• _Prompt_: The entire listing is to be repeated verbatim.
***** Provided information
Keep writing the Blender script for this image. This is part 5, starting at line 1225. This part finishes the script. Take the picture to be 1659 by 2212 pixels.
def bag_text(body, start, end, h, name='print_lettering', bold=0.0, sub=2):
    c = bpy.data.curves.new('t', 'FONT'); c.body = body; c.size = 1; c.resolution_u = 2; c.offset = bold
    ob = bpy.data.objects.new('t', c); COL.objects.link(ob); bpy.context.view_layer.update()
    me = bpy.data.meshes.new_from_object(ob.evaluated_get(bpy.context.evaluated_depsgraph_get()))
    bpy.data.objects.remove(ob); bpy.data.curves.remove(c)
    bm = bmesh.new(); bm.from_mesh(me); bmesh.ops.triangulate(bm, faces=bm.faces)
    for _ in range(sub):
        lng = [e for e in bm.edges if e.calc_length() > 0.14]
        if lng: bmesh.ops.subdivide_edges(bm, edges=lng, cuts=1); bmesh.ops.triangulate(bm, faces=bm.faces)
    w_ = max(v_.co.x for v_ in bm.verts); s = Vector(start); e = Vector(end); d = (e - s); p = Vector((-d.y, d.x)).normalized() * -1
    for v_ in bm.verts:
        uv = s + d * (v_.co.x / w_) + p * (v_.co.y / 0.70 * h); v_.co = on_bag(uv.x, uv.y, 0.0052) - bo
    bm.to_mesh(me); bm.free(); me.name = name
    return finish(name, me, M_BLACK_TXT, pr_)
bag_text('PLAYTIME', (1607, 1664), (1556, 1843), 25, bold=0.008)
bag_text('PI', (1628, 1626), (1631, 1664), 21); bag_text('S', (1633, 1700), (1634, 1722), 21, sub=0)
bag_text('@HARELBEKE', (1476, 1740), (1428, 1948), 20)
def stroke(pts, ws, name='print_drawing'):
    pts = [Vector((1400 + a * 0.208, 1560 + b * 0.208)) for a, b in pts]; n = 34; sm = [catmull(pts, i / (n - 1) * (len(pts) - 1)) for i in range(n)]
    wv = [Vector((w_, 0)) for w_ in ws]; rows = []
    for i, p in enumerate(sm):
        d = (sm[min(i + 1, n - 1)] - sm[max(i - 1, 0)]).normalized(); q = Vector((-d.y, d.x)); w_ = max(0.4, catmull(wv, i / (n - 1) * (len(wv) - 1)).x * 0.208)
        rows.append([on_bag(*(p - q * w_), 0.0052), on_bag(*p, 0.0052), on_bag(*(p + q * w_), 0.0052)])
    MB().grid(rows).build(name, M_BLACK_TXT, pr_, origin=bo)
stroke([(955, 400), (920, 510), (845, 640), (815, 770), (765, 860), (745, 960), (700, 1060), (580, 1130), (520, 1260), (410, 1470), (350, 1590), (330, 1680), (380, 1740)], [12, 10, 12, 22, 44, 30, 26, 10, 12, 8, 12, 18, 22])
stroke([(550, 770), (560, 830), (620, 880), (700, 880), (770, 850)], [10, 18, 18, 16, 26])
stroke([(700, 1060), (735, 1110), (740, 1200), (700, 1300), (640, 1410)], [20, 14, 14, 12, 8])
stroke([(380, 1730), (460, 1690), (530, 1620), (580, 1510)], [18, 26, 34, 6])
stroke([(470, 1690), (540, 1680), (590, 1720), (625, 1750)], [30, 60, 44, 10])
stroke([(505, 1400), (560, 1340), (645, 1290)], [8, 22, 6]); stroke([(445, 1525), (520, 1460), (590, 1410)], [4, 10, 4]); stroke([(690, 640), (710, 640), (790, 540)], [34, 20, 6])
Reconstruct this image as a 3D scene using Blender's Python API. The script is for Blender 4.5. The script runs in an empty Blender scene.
**********
• _Task result_:
Keep writing the Blender script for this image. This is part 5, starting at line 1225. This part finishes the script. Take the picture to be 1659 by 2212 pixels.
def bag_text(body, start, end, h, name='print_lettering', bold=0.0, sub=2):
    c = bpy.data.curves.new('t', 'FONT'); c.body = body; c.size = 1; c.resolution_u = 2; c.offset = bold
    ob = bpy.data.objects.new('t', c); COL.objects.link(ob); bpy.context.view_layer.update()
    me = bpy.data.meshes.new_from_object(ob.evaluated_get(bpy.context.evaluated_depsgraph_get()))
    bpy.data.objects.remove(ob); bpy.data.curves.remove(c)
    bm = bmesh.new(); bm.from_mesh(me); bmesh.ops.triangulate(bm, faces=bm.faces)
    for _ in range(sub):
        lng = [e for e in bm.edges if e.calc_length() > 0.14]
        if lng: bmesh.ops.subdivide_edges(bm, edges=lng, cuts=1); bmesh.ops.triangulate(bm, faces=bm.faces)
    w_ = max(v_.co.x for v_ in bm.verts); s = Vector(start); e = Vector(end); d = (e - s); p = Vector((-d.y, d.x)).normalized() * -1
    for v_ in bm.verts:
        uv = s + d * (v_.co.x / w_) + p * (v_.co.y / 0.70 * h); v_.co = on_bag(uv.x, uv.y, 0.0052) - bo
    bm.to_mesh(me); bm.free(); me.name = name
    return finish(name, me, M_BLACK_TXT, pr_)
bag_text('PLAYTIME', (1607, 1664), (1556, 1843), 25, bold=0.008)
bag_text('PI', (1628, 1626), (1631, 1664), 21); bag_text('S', (1633, 1700), (1634, 1722), 21, sub=0)
bag_text('@HARELBEKE', (1476, 1740), (1428, 1948), 20)
def stroke(pts, ws, name='print_drawing'):
    pts = [Vector((1400 + a * 0.208, 1560 + b * 0.208)) for a, b in pts]; n = 34; sm = [catmull(pts, i / (n - 1) * (len(pts) - 1)) for i in range(n)]
    wv = [Vector((w_, 0)) for w_ in ws]; rows = []
    for i, p in enumerate(sm):
        d = (sm[min(i + 1, n - 1)] - sm[max(i - 1, 0)]).normalized(); q = Vector((-d.y, d.x)); w_ = max(0.4, catmull(wv, i / (n - 1) * (len(wv) - 1)).x * 0.208)
        rows.append([on_bag(*(p - q * w_), 0.0052), on_bag(*p, 0.0052), on_bag(*(p + q * w_), 0.0052)])
    MB().grid(rows).build(name, M_BLACK_TXT, pr_, origin=bo)
stroke([(955, 400), (920, 510), (845, 640), (815, 770), (765, 860), (745, 960), (700, 1060), (580, 1130), (520, 1260), (410, 1470), (350, 1590), (330, 1680), (380, 1740)], [12, 10, 12, 22, 44, 30, 26, 10, 12, 8, 12, 18, 22])
stroke([(550, 770), (560, 830), (620, 880), (700, 880), (770, 850)], [10, 18, 18, 16, 26])
stroke([(700, 1060), (735, 1110), (740, 1200), (700, 1300), (640, 1410)], [20, 14, 14, 12, 8])
stroke([(380, 1730), (460, 1690), (530, 1620), (580, 1510)], [18, 26, 34, 6])
stroke([(470, 1690), (540, 1680), (590, 1720), (625, 1750)], [30, 60, 44, 10])
stroke([(505, 1400), (560, 1340), (645, 1290)], [8, 22, 6]); stroke([(445, 1525), (520, 1460), (590, 1410)], [4, 10, 4]); stroke([(690, 640), (710, 640), (790, 540)], [34, 20, 6])
Reconstruct this image as a 3D scene using Blender's Python API. The script is for Blender 4.5. The script runs in an empty Blender scene.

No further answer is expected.